Thursday, November 17, 2011

Buchanan: White supremacist in a business suit

I GUESS NO ONE should really be surprised that Pat Buchanan, the MSNBC commentator. author and polemicist, has written another book defining America as a Manichean struggle between pure good and devastating evil, with no pastels in between. (Or as George W. Bush once declared, "I don't do nuance.") I haven't read Buchanan's "Suicide of a Super Power", which others have asserted is so much recycled white supremicist gibberish. But based on his past syndicated columns and commentaries, Mr. B is clearly on the side of the angelic forces defending a declining white America from a takeover by Hispanics, African-Americans and any other invasive non-Caucasian whom he believes has no standing in the Constitution.

That recalls the notorious Dred Scott case in which the U.S. Supreme Court ruled that Scott had no rights because he was, after all, a slave. The issue turned on whether having resided with his master for a while in slavery-free Wisconsin he could demand his freedom once he was taken to Missouri, a slave state. The notorious Chief Justice Roger Taney ruled against Scott's freedom, thus drawing the cheers of the South. Not only that, he extended the court's decision to all slaveholders who moved their "property" anywhere in America.

Check these words from a chapter titled "The White Party" in Buchanan's book , included in a list of excerpts provided by Talking Points Memo:
'"And although Howard Dean disparages the Republicans as the 'white party,' why should Republicans be ashamed to represent the progeny of the men who founded, built and defended America since her birth as a nation?"
Do you think it was a mere oversight that Buchanan overlooked all of the African-Americans and Hispanic-Amercans who died in American uniforms in the Iraq and Afghanistan wars? Hardly. It's not a neat fit in his rants against too much color.


Mencken said...

Not to mention the 5,000 black soldiers who fought against the British during the Revolutionary War, the Buffalo Soldiers who fought during and served after the Civil War, and of course the Tuskegee Airman of WWII.

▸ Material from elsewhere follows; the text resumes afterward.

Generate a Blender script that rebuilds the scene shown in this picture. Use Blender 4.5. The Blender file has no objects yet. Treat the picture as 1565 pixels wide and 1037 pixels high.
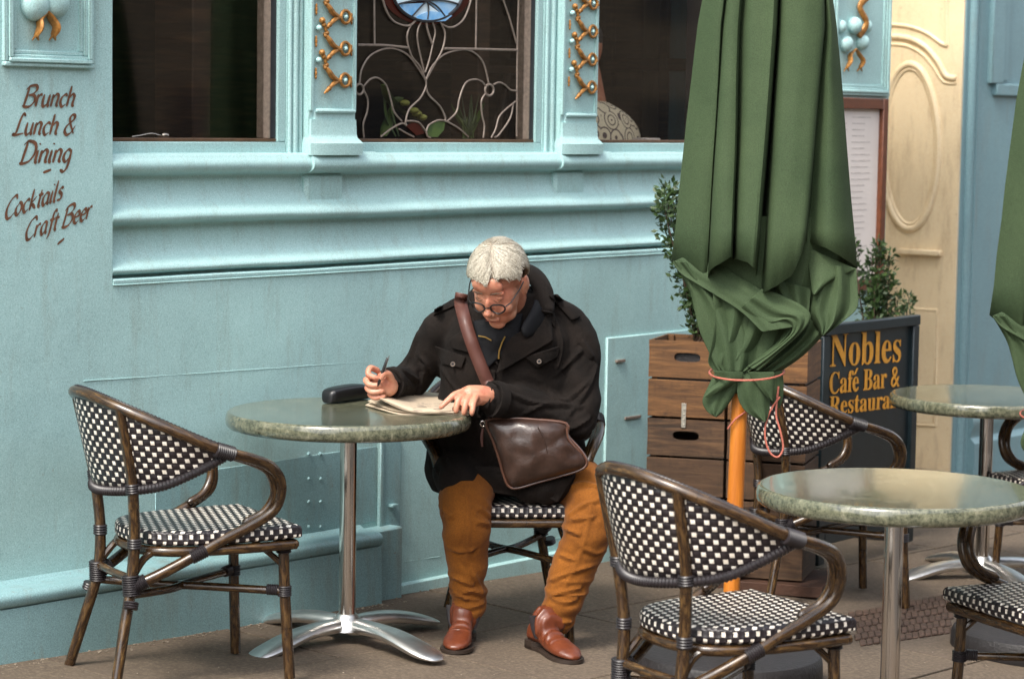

Buchanan was drafted but was classified as 4-F for reactive arthritis which for some odd reason didn't prevent him from serving in the ROTC.

JLM said...

Wasn't aware of Buchanan's 4-F status. Not surprised that he's a member of the Chickenhawk Society.

Mencken said...

Buchanan states in the Introduction that America is no longer a nation, defined as "a people of a common ancestry, culture, and language who worship the same God, revere the same heroes, cherish the same history, celebrate the same holidays, [and] share the same music, poetry, art, literature."

Either you buy into to this ignorant, glossy definition or you don't. White Power, White Pride Pat.

David Hess said...

If Buchanan's point is to Boer-ize the GOP, more power to him. That leaves all the rest of Americans of all colors and origins to the Democrats. As for those "true-bloods" who spilled blood over the past two centuries in defense of the American Way, you'd need a kaleidoscope to describe them: white, black, brown, bronze, yellow and shades in between. A fellow once asked me about my pedigree and I told him I was a typical American mutt: German, Irish, Scottish and a dash of American Indian (my great-great-grandmother, Lucy, a Seneca).